Write out the lines from the top of the material through the line with "def rgb(r, g, b): return", exactly and with nothing added.
— Start of Supplied information —
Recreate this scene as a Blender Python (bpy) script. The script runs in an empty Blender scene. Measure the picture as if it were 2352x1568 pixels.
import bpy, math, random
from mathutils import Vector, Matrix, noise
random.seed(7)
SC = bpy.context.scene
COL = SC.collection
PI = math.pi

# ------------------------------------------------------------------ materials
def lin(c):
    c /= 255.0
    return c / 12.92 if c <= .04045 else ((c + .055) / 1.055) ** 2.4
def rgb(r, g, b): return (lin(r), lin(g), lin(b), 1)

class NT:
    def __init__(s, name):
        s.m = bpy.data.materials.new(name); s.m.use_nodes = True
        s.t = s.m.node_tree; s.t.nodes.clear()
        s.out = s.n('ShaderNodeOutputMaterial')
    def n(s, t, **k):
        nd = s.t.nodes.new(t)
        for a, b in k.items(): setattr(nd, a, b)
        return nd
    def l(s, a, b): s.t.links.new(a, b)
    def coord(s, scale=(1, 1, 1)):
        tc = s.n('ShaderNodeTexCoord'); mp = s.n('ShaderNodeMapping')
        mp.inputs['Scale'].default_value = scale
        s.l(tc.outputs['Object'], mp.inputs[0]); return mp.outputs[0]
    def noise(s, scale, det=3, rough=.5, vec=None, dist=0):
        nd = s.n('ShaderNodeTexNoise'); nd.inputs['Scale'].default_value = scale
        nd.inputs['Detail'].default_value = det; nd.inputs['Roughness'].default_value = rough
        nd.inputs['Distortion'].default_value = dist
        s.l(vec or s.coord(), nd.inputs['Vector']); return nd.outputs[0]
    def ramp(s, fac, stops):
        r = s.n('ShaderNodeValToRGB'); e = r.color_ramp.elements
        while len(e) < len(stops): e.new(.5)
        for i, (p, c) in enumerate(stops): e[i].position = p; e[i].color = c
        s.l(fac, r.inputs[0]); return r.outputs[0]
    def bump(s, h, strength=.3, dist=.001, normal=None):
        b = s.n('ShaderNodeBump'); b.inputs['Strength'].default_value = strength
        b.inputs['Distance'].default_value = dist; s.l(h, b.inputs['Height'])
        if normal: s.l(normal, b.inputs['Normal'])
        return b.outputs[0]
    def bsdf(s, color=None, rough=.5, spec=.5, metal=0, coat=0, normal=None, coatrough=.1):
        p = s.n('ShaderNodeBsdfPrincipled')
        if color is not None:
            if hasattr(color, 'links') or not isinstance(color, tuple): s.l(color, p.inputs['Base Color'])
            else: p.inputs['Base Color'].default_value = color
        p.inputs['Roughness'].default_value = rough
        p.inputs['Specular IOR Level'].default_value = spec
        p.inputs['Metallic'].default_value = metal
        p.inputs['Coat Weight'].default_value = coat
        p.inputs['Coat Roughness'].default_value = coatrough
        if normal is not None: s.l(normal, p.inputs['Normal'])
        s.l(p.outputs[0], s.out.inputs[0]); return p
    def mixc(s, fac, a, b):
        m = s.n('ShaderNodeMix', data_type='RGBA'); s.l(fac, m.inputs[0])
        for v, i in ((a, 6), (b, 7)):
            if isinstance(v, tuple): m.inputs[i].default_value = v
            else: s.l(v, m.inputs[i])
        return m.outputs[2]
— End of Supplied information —
_Result of the task:_
Recreate this scene as a Blender Python (bpy) script. The script runs in an empty Blender scene. Measure the picture as if it were 2352x1568 pixels.
import bpy, math, random
from mathutils import Vector, Matrix, noise
random.seed(7)
SC = bpy.context.scene
COL = SC.collection
PI = math.pi

# ------------------------------------------------------------------ materials
def lin(c):
    c /= 255.0
    return c / 12.92 if c <= .04045 else ((c + .055) / 1.055) ** 2.4
def rgb(r, g, b): return (lin(r), lin(g), lin(b), 1)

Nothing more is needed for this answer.